Storg:  Love of Family

Philia:  Platonic and deep friendship love

Eros:   Sexual, passionate Love   

Agape: Divine, selfless Love

Xenia:  Friendship, playful Love

Mania: Obsessive, selfish Love

          But irrespective of etiology and ultimate classification, love, like all other deeply embedded emotional responses, will only survive and grow after its acceptance by the ego, and unless the individual is able to truly love himself deeply, he cannot hope to show love to anyone or anything. It will not be possible to find the compassion or the caring he needed to show others without first finding them within himself. And without this, any expression of love will only be purely self-seeking and manipulative.

           Behavioral psychologists generally agree that the expression of love is a complex interplay of three essential emotional components, connection, intimacy and passion, and each one of the different types will show strength in a predictable direction; the sexually motivated love will be high in passion and intimacy, the family and friendship love will show more intimacy and connection, and the others will be predominantly motivated by various degrees of passion and connection.  This explains why the expression of love by each individual is not only predictable and constant, but also different from that of any other person.

          Human beings, by their very nature, are social beings and as such, are naturally wired to search out and form relationships.

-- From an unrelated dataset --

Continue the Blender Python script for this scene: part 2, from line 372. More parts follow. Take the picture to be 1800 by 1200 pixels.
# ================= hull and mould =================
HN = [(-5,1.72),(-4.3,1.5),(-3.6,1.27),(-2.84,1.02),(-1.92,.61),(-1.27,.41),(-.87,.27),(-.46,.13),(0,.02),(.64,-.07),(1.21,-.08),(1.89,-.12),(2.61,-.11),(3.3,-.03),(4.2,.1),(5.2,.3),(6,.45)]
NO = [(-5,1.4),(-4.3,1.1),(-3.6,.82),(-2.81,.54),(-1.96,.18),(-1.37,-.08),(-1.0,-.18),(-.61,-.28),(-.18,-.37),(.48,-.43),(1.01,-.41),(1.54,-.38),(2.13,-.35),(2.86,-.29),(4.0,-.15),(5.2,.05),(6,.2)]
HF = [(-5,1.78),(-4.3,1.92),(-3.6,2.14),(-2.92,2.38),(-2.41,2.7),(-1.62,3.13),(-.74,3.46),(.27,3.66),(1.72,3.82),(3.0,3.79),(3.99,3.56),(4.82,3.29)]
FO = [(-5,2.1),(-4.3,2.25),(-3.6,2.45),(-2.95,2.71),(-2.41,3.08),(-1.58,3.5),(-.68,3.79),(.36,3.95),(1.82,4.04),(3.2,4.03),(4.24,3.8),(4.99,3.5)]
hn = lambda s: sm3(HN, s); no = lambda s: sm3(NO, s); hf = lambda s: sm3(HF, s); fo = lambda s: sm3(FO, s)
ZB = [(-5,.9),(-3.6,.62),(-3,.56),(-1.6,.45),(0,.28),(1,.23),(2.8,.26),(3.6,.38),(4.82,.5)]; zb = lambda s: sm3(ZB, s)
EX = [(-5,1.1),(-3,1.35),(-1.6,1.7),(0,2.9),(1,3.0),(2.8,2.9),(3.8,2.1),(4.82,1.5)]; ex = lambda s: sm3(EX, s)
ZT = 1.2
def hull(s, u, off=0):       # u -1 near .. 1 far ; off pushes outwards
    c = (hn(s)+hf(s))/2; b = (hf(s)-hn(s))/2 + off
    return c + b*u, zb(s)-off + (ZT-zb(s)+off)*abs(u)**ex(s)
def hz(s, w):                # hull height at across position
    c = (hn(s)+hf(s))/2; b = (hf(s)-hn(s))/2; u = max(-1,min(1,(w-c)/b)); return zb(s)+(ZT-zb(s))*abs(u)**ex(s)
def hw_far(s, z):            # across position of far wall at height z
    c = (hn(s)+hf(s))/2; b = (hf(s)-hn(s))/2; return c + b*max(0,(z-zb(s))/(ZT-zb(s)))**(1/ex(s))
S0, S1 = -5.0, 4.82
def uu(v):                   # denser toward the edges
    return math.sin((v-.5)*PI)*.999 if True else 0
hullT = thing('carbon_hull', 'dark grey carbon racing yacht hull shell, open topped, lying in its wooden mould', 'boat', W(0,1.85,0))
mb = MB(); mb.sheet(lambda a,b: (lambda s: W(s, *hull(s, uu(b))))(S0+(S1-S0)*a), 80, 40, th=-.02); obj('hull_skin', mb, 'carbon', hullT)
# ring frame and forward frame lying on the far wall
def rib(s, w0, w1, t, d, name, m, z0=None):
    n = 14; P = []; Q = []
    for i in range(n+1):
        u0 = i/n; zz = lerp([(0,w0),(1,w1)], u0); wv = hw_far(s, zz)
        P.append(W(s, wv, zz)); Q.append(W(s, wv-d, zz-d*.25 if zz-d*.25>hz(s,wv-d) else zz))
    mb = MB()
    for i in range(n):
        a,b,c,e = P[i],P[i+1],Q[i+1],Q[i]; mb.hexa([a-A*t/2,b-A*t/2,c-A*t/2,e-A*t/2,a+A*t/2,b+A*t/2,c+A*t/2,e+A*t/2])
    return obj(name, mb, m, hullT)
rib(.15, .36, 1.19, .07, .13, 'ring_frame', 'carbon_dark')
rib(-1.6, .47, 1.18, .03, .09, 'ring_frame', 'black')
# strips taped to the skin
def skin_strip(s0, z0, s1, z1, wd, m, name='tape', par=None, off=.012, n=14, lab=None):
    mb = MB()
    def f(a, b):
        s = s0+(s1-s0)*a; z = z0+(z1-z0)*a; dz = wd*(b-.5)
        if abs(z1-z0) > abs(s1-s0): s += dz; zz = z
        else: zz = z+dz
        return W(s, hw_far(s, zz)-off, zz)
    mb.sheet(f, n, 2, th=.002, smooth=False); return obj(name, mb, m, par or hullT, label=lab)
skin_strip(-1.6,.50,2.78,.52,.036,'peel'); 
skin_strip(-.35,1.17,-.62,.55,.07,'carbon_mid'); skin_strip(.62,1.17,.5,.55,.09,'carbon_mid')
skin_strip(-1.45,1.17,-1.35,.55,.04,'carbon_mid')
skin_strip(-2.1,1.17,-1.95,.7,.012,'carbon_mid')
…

Love is nature’s yardstick used to measure and express this need, and to find answers for satisfying them. The primary purpose for the expression of love therefore, is the fulfillment of a subconscious need to find happiness and satisfaction. Since no happiness can survive in the presence of suspicion and distrust, then in the absence of love, the opportunity to share and to care is removed, and with it, the opportunity to be able to show and feel happy. For love to be genuine and lasting however, it must never be as a result of some special need or attribute of the other, but always begin with personal need.

           True love therefore must always begin by being “selfish”, for without the initial urge to satisfy the ego, it would be impossible to find the drive needed to share oneself with anything else. Love therefore can only be meaningful and prosper, if it is anchored by an inner feeling for caring and compassion and will only survive if this feeling is likewise reciprocated. This therefore is the real reason for love. It will only survive when there exists both a mutual attraction, and an opportunity to fulfill the deepest needs of the individual’s ego. This I believe what the Dalai Lama was alluding to when he stated:

“By nature, every human being loves himself. But by sharing with another, you build your own happiness.”

 

         When this principle is clearly understood, it will become easier to appreciate why love appears to be so difficult to understand and to predict. Physical attraction actually plays a minor, mainly introductory role, but the main stimulus for a successful outcome will always be found buried in the individual’s ego. Perhaps the great ancient Chinese philosopher, Confucius, would have been more correct had he more accurately observed that:

 “Love is only in the eye of the beholder.”

-For unless the beholder is sufficiently moved, he will have little opportunity to set in motion the appropriate actions needed to convert need into love.